Quest Rare Minerals Releases Q3 Financials, Updates on Pilot Plant Progress

Rare Earth Investing

Quest Rare Minerals (TSX:QRM) reported financial results for the quarter ended July 31 2015 and provided an update on progress at its pilot plant.

Quest Rare Minerals (TSX:QRM) reported financial results for the quarter ended July 31 2015 and provided an update on progress at its pilot plant.
As quoted in the press release:

Quest is focussed on the piloting and converting of rare earth-containing ore into a high purity mixed rare earth oxide. Quest’s staged development from bench scale to mini-plant to full piloting of its eco-friendly selective thermal sulphation process (STS) has been designed and is being executed in a rigorous manner to ensure Quest has a detailed, accurate and complete determination of all critical process parameters.

Providing an overview of the project, the release also stated:

Piloting encompasses the key process steps including beneficiation, selective thermal sulphation and hydromet solution treatment.

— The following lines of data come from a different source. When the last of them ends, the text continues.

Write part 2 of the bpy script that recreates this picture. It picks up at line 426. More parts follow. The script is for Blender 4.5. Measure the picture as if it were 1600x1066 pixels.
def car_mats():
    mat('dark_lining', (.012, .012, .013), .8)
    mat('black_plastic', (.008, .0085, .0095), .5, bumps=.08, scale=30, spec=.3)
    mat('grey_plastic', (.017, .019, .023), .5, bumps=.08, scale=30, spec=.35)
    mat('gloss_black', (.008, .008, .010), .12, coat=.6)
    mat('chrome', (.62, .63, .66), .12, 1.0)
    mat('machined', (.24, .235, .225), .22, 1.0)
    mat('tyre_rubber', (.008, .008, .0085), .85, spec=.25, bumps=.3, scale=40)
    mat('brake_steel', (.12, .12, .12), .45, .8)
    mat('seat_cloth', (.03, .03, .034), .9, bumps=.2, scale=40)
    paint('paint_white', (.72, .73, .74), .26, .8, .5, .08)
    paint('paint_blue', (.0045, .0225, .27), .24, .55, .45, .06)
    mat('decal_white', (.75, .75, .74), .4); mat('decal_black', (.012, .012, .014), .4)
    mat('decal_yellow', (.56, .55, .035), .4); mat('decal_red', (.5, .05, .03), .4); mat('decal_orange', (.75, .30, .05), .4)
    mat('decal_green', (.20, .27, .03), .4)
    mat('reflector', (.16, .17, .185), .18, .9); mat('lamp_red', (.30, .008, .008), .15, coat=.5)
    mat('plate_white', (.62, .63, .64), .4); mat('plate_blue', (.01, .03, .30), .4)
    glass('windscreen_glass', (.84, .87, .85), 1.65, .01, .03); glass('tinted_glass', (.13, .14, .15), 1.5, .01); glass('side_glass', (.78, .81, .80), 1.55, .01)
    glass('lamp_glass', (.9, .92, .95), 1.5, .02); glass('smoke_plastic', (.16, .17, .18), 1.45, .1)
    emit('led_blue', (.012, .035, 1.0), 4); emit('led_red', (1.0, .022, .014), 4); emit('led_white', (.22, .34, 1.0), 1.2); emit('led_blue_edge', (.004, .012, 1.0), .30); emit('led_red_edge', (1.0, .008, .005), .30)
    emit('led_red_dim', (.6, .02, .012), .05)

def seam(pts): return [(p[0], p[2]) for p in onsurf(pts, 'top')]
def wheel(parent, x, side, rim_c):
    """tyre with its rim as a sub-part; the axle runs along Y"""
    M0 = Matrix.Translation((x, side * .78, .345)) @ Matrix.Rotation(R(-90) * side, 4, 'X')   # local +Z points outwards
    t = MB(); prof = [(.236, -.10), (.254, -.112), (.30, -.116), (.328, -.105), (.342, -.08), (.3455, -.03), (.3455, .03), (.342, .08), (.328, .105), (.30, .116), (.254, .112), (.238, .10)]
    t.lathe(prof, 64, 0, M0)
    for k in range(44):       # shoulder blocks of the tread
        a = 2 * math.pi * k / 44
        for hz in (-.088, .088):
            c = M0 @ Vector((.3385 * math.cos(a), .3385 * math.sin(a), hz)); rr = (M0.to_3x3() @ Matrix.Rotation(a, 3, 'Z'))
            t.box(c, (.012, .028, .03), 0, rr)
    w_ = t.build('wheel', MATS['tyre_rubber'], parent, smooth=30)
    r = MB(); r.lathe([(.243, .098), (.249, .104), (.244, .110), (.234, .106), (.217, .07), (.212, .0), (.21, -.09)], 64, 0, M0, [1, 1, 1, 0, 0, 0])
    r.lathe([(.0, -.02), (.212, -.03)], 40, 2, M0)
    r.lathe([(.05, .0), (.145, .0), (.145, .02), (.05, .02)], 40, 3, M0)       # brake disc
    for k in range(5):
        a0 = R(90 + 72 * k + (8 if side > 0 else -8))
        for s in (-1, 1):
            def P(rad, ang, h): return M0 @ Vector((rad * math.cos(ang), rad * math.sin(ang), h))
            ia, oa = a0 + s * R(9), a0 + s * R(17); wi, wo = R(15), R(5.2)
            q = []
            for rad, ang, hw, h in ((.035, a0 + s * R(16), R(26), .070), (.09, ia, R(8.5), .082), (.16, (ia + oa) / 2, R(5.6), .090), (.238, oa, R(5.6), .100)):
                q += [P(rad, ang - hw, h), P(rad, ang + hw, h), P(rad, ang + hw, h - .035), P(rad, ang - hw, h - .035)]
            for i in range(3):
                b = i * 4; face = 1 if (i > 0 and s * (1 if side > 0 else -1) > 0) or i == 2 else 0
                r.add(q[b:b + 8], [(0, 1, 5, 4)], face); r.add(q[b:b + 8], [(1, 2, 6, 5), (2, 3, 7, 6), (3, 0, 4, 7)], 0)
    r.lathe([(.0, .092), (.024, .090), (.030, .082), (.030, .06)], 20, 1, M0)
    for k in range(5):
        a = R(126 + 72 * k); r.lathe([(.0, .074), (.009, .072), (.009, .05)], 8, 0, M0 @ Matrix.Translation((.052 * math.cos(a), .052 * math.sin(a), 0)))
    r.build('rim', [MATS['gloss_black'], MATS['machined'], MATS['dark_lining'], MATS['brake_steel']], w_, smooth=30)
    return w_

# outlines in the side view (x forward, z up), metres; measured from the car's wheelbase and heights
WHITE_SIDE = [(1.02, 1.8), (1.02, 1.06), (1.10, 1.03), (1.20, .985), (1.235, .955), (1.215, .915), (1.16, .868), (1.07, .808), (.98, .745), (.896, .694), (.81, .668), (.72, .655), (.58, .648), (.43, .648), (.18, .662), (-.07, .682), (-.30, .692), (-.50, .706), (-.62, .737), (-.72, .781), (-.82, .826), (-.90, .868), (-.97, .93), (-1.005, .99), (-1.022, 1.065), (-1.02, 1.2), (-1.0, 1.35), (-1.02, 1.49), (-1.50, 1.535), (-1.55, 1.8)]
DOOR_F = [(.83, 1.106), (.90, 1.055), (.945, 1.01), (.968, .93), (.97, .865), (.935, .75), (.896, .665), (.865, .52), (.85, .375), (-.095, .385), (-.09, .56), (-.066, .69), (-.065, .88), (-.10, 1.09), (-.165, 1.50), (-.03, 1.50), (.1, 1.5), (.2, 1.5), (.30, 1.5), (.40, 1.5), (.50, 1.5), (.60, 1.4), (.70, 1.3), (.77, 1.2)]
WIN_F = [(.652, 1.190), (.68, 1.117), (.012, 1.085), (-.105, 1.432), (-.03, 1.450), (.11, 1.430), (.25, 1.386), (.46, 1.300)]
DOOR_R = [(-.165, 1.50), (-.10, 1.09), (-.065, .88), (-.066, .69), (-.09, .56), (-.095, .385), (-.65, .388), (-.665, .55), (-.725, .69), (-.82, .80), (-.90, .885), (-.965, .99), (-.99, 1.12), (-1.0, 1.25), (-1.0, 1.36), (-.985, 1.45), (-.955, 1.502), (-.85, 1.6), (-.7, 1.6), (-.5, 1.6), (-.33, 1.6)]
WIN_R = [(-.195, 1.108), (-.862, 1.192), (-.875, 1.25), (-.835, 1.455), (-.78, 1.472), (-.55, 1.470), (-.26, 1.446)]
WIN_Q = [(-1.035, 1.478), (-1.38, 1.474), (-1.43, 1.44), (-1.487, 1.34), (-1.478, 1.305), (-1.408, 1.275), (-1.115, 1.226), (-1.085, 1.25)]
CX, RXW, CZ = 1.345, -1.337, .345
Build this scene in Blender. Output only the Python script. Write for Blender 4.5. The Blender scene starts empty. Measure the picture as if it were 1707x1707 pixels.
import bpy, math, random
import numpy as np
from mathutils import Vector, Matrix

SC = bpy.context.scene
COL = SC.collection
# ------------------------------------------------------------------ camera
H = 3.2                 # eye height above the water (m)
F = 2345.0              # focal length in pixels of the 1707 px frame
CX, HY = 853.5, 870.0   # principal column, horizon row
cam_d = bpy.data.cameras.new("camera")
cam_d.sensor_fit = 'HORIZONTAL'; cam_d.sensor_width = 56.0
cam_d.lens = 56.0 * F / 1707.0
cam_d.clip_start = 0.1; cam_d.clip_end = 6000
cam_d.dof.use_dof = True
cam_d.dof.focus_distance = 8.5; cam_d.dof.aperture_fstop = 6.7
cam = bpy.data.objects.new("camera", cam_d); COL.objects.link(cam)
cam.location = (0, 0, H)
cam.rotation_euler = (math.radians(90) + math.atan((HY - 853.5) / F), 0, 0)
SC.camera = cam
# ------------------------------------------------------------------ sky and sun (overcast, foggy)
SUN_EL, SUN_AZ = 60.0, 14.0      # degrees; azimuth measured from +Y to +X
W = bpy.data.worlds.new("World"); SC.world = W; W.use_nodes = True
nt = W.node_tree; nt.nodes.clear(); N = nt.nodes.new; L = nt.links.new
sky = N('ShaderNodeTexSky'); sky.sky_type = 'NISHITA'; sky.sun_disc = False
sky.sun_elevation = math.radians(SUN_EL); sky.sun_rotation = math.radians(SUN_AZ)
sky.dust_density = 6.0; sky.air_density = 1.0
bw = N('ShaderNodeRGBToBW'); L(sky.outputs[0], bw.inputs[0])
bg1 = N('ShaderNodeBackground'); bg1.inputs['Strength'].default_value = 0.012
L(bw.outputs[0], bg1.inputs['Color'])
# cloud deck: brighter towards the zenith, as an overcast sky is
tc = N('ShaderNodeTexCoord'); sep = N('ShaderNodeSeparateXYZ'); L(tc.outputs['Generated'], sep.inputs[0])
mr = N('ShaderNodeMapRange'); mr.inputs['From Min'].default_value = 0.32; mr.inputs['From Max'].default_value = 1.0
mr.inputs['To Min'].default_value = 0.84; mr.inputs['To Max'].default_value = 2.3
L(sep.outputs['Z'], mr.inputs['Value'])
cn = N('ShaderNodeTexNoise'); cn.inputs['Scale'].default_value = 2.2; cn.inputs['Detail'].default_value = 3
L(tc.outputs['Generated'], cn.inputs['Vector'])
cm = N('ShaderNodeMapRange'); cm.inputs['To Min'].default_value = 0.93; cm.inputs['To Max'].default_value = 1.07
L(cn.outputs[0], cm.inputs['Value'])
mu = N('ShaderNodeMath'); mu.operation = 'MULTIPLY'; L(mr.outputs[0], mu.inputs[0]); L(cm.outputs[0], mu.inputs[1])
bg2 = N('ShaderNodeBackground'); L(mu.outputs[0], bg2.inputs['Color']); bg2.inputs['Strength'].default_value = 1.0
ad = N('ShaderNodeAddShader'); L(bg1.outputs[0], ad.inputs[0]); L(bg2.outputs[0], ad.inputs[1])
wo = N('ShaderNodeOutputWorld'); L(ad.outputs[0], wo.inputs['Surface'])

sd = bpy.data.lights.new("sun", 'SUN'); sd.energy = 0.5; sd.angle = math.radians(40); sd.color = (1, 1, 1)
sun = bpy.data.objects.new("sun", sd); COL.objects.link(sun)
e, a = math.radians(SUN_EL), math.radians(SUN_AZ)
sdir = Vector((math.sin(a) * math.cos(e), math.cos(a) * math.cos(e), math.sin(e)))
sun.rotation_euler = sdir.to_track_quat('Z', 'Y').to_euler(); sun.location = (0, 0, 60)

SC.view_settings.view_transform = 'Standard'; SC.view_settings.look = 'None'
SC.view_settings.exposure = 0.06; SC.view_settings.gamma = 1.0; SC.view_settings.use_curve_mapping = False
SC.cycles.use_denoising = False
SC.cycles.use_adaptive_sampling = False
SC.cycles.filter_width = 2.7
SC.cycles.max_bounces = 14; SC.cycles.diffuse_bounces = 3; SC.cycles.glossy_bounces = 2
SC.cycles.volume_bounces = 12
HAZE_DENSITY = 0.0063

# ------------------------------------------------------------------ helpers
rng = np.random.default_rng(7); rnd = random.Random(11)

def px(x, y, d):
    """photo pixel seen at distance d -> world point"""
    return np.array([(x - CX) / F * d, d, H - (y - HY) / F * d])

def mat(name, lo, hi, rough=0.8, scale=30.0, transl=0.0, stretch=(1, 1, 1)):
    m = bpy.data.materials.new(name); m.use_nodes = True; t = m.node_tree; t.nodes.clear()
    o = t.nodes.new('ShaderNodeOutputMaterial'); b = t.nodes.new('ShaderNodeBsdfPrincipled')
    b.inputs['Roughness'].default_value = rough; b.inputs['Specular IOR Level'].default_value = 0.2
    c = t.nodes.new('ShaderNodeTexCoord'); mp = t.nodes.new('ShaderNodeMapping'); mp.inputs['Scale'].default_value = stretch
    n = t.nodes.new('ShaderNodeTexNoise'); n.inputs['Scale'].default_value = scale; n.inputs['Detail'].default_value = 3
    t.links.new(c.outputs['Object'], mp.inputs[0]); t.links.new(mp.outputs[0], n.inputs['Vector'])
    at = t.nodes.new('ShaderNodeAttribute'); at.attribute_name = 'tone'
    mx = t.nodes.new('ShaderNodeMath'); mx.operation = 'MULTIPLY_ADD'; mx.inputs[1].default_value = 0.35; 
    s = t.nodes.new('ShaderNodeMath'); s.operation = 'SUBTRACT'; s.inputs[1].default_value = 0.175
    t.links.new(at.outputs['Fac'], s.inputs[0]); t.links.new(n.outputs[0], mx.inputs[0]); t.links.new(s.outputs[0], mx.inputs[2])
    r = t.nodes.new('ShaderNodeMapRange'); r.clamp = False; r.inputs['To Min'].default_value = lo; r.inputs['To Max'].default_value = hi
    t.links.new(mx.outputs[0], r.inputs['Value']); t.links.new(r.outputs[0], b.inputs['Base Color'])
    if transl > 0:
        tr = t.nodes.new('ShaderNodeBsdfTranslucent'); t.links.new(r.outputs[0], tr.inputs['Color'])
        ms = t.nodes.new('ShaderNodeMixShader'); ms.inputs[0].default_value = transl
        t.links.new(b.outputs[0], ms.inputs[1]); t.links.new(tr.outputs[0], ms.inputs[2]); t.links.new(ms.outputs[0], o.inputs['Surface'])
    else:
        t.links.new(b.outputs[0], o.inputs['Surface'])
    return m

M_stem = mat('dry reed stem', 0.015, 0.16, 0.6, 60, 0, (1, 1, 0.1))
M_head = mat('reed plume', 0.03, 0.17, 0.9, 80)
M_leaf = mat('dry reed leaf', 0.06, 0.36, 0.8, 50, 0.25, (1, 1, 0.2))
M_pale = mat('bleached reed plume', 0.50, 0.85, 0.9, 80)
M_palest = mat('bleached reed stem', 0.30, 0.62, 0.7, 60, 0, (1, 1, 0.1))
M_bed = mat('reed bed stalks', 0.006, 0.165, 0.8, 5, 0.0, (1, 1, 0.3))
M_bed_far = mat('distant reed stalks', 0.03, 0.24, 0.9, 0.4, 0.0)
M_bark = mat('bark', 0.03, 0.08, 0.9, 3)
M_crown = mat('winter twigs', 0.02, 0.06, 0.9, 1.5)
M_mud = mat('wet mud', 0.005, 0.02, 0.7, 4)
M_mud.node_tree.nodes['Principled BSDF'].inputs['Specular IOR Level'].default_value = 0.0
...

  • Flotation optimization program: Completed. Further optimization of the flotation circuit, achieved a mass pull to concentrate to about 20% of the ore with improved rare earth oxide recoveries of approximately 80%. This increase in process efficiency represents a 57% reduction in average mineral concentrate production to about 250,000 dry metric tons (mt) from the 578,000 dry mt reported in the June 2014 PEA.
  • Full flotation piloting: This phase will be performed by COREM, an industrial research centre in Québec. Planned completion is scheduled for the end of 2015.
  • Full piloting of sensor-based ore sorting (XRT, radiometric, photometric): 10 dry mt of representative ore sample from Quest’s Strange Lake property in Québec will be shipped to the TOMRA test centre in Wedel, Germany in the Fall of 2015 for sensor ore sorting. Prior small-scale ore sorting tests indicated potential reduction in the volume of material needed to be milled, with a corresponding reduction in the consumption of reagents in the flotation process.
  • Selective Thermal Sulphation: The STS process has been successfully tested on a mini-pilot scale at SGS Mineral Services in Lakefield, Ontario. Results demonstrated that this STS process greatly reduces acid consumption and dramatically improves the quality of the leach solution, leading to reduced operating costs and allowing for a simplified solution treatment process flowsheet. A full pilot of the STS process is planned for early 2016.
  • Recycled phosphor powder testing: At both the bench scale and the mini-pilot scale, Quest tested a STS process feedstock composed of recycled mercury-free phosphor powder from fluorescent lamps as feedstock mixed with the flotation concentrate going into the STS process. Quest’s process successfully recovered the rare earths in the mercury-free phosphor powder without any pre-processing steps. Further testing is planned at the full piloting stage, and the Company is confident that it will be able use this material as feedstock (at a 3-5% mix with the flotation concentrate).